** BEGIN Data **

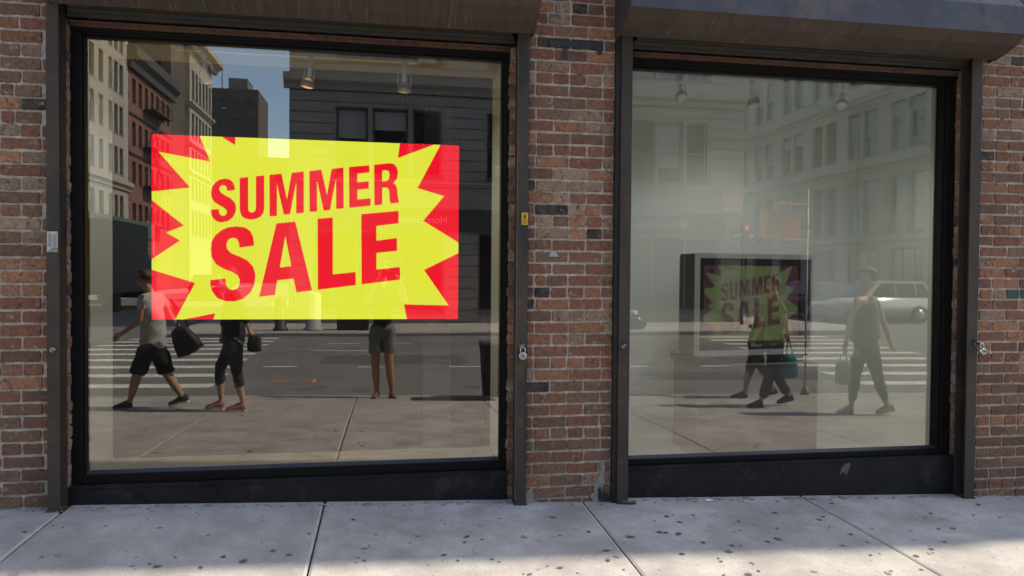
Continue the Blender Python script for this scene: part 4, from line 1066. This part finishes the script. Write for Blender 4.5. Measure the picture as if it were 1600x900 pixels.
# vehicles
def wheel(parent, x, y, r=.34):
    w_ = bpy.data.objects.new('wheel', None)
    b = bmesh.new(); lathe(b, [(r*.62,-.10),(r*.95,-.11),(r,-.07),(r,.07),(r*.95,.11),(r*.62,.10)], 22, (0,0,0), 'Y'); o = obj('wheel', b, mat('tyre', (.02,.02,.02), .8), parent); o.location = (x, y, r)
    b = bmesh.new(); lathe(b, [(r*.1,-.108),(r*.58,-.104),(r*.60,.104),(r*.1,.108)], 14, (0,0,0), 'Y'); obj('rim', b, mat('rim_alloy', (.4,.4,.4), .3, .8), o)
def car(label, loc, rz, paint, L=4.5, W=1.8, Hh=1.62, cat='car'):
    t = thing('parked_car', label, cat, loc, rz)
    prof = [(0,.30),(.02,.62),(.10,.82),(.95,.98),(1.35,1.00),(L-.12,1.02),(L,.85),(L,.32),(L-.35,.22),(.35,.22)]
    b = bmesh.new()
    def loft(prof, w0, w1):
        A = [b.verts.new((x,-w0+(.10 if z < .35 else 0)+( .05 if z > .95 else 0),z)) for x, z in prof]; B = [b.verts.new((x,w1-(.10 if z < .35 else 0)-(.05 if z > .95 else 0),z)) for x, z in prof]
        n_ = len(prof)
        for i in range(n_): b.faces.new((A[i], A[(i+1)%n_], B[(i+1)%n_], B[i]))
        b.faces.new(A[::-1]); b.faces.new(B)
    loft(prof, W/2, W/2); bmesh.ops.recalc_face_normals(b, faces=b.faces[:])
    bmesh.ops.bevel(b, geom=b.edges[:], offset=.04, segments=2, affect='EDGES')
    for f in b.faces: f.smooth = True
    obj('body', b, paint, t)
    b = bmesh.new(); rp = [(1.15,.98),(1.95,Hh-.03),(2.3,Hh),(L-.55,Hh-.02),(L-.15,1.00)]
    A = [b.verts.new((x,-W/2+(.06 if z < 1.1 else .20),z)) for x, z in rp]; B = [b.verts.new((x,W/2-(.06 if z < 1.1 else .20),z)) for x, z in rp]
    for i in range(5): b.faces.new((A[i], A[(i+1)%5], B[(i+1)%5], B[i]))
    b.faces.new(A[::-1]); b.faces.new(B); bmesh.ops.recalc_face_normals(b, faces=b.faces[:])
    bmesh.ops.bevel(b, geom=b.edges[:], offset=.03, segments=2, affect='EDGES'); obj('cabin', b, paint, t)
    for sgn_ in (-1, 1):
        for x0, x1, x2, x3 in ((1.50,2.55,2.55,2.02),(2.65,3.45,3.45,2.65),(3.55,L-.38,L-.62,3.55)):
            b = bmesh.new()
            y0, y1 = sgn_*(W/2-.075), sgn_*(W/2-.185)
            vs = [b.verts.new(p) for p in ((x0,y0,1.05),(x1,y0,1.05),(x2,y1,Hh-.12),(x3,y1,Hh-.12))]
            f = b.faces.new(vs); r = bmesh.ops.extrude_face_region(b, geom=[f]); bmesh.ops.translate(b, verts=[v for v in r['geom'] if isinstance(v, bmesh.types.BMVert)], vec=(0, sgn_*.03, 0)); bmesh.ops.recalc_face_normals(b, faces=b.faces[:])
            obj('window', b, DARKGLASS, t)
    b = bmesh.new()
    vs = [b.verts.new(p) for p in ((1.17,-W/2+.16,1.05),(1.17,W/2-.16,1.05),(1.86,W/2-.28,Hh-.10),(1.86,-W/2+.28,Hh-.10))]
    f = b.faces.new(vs); r = bmesh.ops.extrude_face_region(b, geom=[f]); bmesh.ops.translate(b, verts=[v for v in r['geom'] if isinstance(v, bmesh.types.BMVert)], vec=(-.03,0,.02)); bmesh.ops.recalc_face_normals(b, faces=b.faces[:]); obj('windscreen', b, DARKGLASS, t)
    for y in (-W/2+.28, W/2-.28):
        b = bmesh.new(); bx(b, -.015, .08, y-.16, y+.16, .62, .76, bev=.02); obj('headlight', b, mat('headlight', (.7,.7,.68), .15), t)
        b = bmesh.new(); bx(b, L-.05, L+.015, y-.14, y+.14, .68, .84, bev=.015); obj('tail_light', b, mat('tail_light', (.35,.02,.02), .2), t)
    for x in (.85, L-.85):
        for y in (-W/2+.10, W/2-.10): wheel(t, x, y)
    return t
WCAR = mat('car_white', (.42,.42,.41), .25, coat=.6); DCAR = mat('car_dark', (.02,.02,.025), .25, coat=.6)
car('white car waiting in the right side street', (16.9,-21.8,-.40), 0, WCAR, Hh=1.66)
car('dark car parked behind the white one in the right side street', (18.5,-27.5,-.40), R(90), DCAR)
car('dark car driving down the left side street', (-10.6,-46,-.40), R(90), DCAR)
car('silver car parked in front of the pale building across the street', (13.0,-44,-.40), R(90), mat('car_silver', (.35,.36,.37), .3, .3, coat=.5))
tk = thing('box_truck', 'black box truck standing at the mouth of the left side street', 'truck', (-12.35,-28,-.40))
b = bmesh.new(); bx(b, -1.15, 1.15, -5.2, 0, .8, 3.95, bev=.05); obj('cargo_box', b, mat('truck_black', (.028,.026,.024), .6), tk)
b = bmesh.new(); bx(b, -1.05, 1.05, -7.0, -5.3, .5, 2.6, bev=.15); obj('cab', b, mat('truck_black', (.012,.012,.013), .45), tk)
b = bmesh.new(); bx(b, -1.0, 1.0, -.0, .03, .95, 3.8, bev=.01); obj('rear_door', b, mat('truck_door', (.02,.02,.02), .4), tk)
b = bmesh.new(); bx(b, -1.1, 1.1, -.1, .12, .45, .6, bev=.02); obj('bumper', b, mat('bumper_grey', (.25,.25,.25), .4), tk)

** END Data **

** Job **
All of the material above should be reproduced exactly, except the pictures.

** Reply to the task **
Continue the Blender Python script for this scene: part 4, from line 1066. This part finishes the script. Write for Blender 4.5. Measure the picture as if it were 1600x900 pixels.
# vehicles
def wheel(parent, x, y, r=.34):
    w_ = bpy.data.objects.new('wheel', None)
    b = bmesh.new(); lathe(b, [(r*.62,-.10),(r*.95,-.11),(r,-.07),(r,.07),(r*.95,.11),(r*.62,.10)], 22, (0,0,0), 'Y'); o = obj('wheel', b, mat('tyre', (.02,.02,.02), .8), parent); o.location = (x, y, r)
    b = bmesh.new(); lathe(b, [(r*.1,-.108),(r*.58,-.104),(r*.60,.104),(r*.1,.108)], 14, (0,0,0), 'Y'); obj('rim', b, mat('rim_alloy', (.4,.4,.4), .3, .8), o)
def car(label, loc, rz, paint, L=4.5, W=1.8, Hh=1.62, cat='car'):
    t = thing('parked_car', label, cat, loc, rz)
    prof = [(0,.30),(.02,.62),(.10,.82),(.95,.98),(1.35,1.00),(L-.12,1.02),(L,.85),(L,.32),(L-.35,.22),(.35,.22)]
    b = bmesh.new()
    def loft(prof, w0, w1):
        A = [b.verts.new((x,-w0+(.10 if z < .35 else 0)+( .05 if z > .95 else 0),z)) for x, z in prof]; B = [b.verts.new((x,w1-(.10 if z < .35 else 0)-(.05 if z > .95 else 0),z)) for x, z in prof]
        n_ = len(prof)
        for i in range(n_): b.faces.new((A[i], A[(i+1)%n_], B[(i+1)%n_], B[i]))
        b.faces.new(A[::-1]); b.faces.new(B)
    loft(prof, W/2, W/2); bmesh.ops.recalc_face_normals(b, faces=b.faces[:])
    bmesh.ops.bevel(b, geom=b.edges[:], offset=.04, segments=2, affect='EDGES')
    for f in b.faces: f.smooth = True
    obj('body', b, paint, t)
    b = bmesh.new(); rp = [(1.15,.98),(1.95,Hh-.03),(2.3,Hh),(L-.55,Hh-.02),(L-.15,1.00)]
    A = [b.verts.new((x,-W/2+(.06 if z < 1.1 else .20),z)) for x, z in rp]; B = [b.verts.new((x,W/2-(.06 if z < 1.1 else .20),z)) for x, z in rp]
    for i in range(5): b.faces.new((A[i], A[(i+1)%5], B[(i+1)%5], B[i]))
    b.faces.new(A[::-1]); b.faces.new(B); bmesh.ops.recalc_face_normals(b, faces=b.faces[:])
    bmesh.ops.bevel(b, geom=b.edges[:], offset=.03, segments=2, affect='EDGES'); obj('cabin', b, paint, t)
    for sgn_ in (-1, 1):
        for x0, x1, x2, x3 in ((1.50,2.55,2.55,2.02),(2.65,3.45,3.45,2.65),(3.55,L-.38,L-.62,3.55)):
            b = bmesh.new()
            y0, y1 = sgn_*(W/2-.075), sgn_*(W/2-.185)
            vs = [b.verts.new(p) for p in ((x0,y0,1.05),(x1,y0,1.05),(x2,y1,Hh-.12),(x3,y1,Hh-.12))]
            f = b.faces.new(vs); r = bmesh.ops.extrude_face_region(b, geom=[f]); bmesh.ops.translate(b, verts=[v for v in r['geom'] if isinstance(v, bmesh.types.BMVert)], vec=(0, sgn_*.03, 0)); bmesh.ops.recalc_face_normals(b, faces=b.faces[:])
            obj('window', b, DARKGLASS, t)
    b = bmesh.new()
    vs = [b.verts.new(p) for p in ((1.17,-W/2+.16,1.05),(1.17,W/2-.16,1.05),(1.86,W/2-.28,Hh-.10),(1.86,-W/2+.28,Hh-.10))]
    f = b.faces.new(vs); r = bmesh.ops.extrude_face_region(b, geom=[f]); bmesh.ops.translate(b, verts=[v for v in r['geom'] if isinstance(v, bmesh.types.BMVert)], vec=(-.03,0,.02)); bmesh.ops.recalc_face_normals(b, faces=b.faces[:]); obj('windscreen', b, DARKGLASS, t)
    for y in (-W/2+.28, W/2-.28):
        b = bmesh.new(); bx(b, -.015, .08, y-.16, y+.16, .62, .76, bev=.02); obj('headlight', b, mat('headlight', (.7,.7,.68), .15), t)
        b = bmesh.new(); bx(b, L-.05, L+.015, y-.14, y+.14, .68, .84, bev=.015); obj('tail_light', b, mat('tail_light', (.35,.02,.02), .2), t)
    for x in (.85, L-.85):
        for y in (-W/2+.10, W/2-.10): wheel(t, x, y)
    return t
WCAR = mat('car_white', (.42,.42,.41), .25, coat=.6); DCAR = mat('car_dark', (.02,.02,.025), .25, coat=.6)
car('white car waiting in the right side street', (16.9,-21.8,-.40), 0, WCAR, Hh=1.66)
car('dark car parked behind the white one in the right side street', (18.5,-27.5,-.40), R(90), DCAR)
car('dark car driving down the left side street', (-10.6,-46,-.40), R(90), DCAR)
car('silver car parked in front of the pale building across the street', (13.0,-44,-.40), R(90), mat('car_silver', (.35,.36,.37), .3, .3, coat=.5))
tk = thing('box_truck', 'black box truck standing at the mouth of the left side street', 'truck', (-12.35,-28,-.40))
b = bmesh.new(); bx(b, -1.15, 1.15, -5.2, 0, .8, 3.95, bev=.05); obj('cargo_box', b, mat('truck_black', (.028,.026,.024), .6), tk)
b = bmesh.new(); bx(b, -1.05, 1.05, -7.0, -5.3, .5, 2.6, bev=.15); obj('cab', b, mat('truck_black', (.012,.012,.013), .45), tk)
b = bmesh.new(); bx(b, -1.0, 1.0, -.0, .03, .95, 3.8, bev=.01); obj('rear_door', b, mat('truck_door', (.02,.02,.02), .4), tk)
b = bmesh.new(); bx(b, -1.1, 1.1, -.1, .12, .45, .6, bev=.02); obj('bumper', b, mat('bumper_grey', (.25,.25,.25), .4), tk)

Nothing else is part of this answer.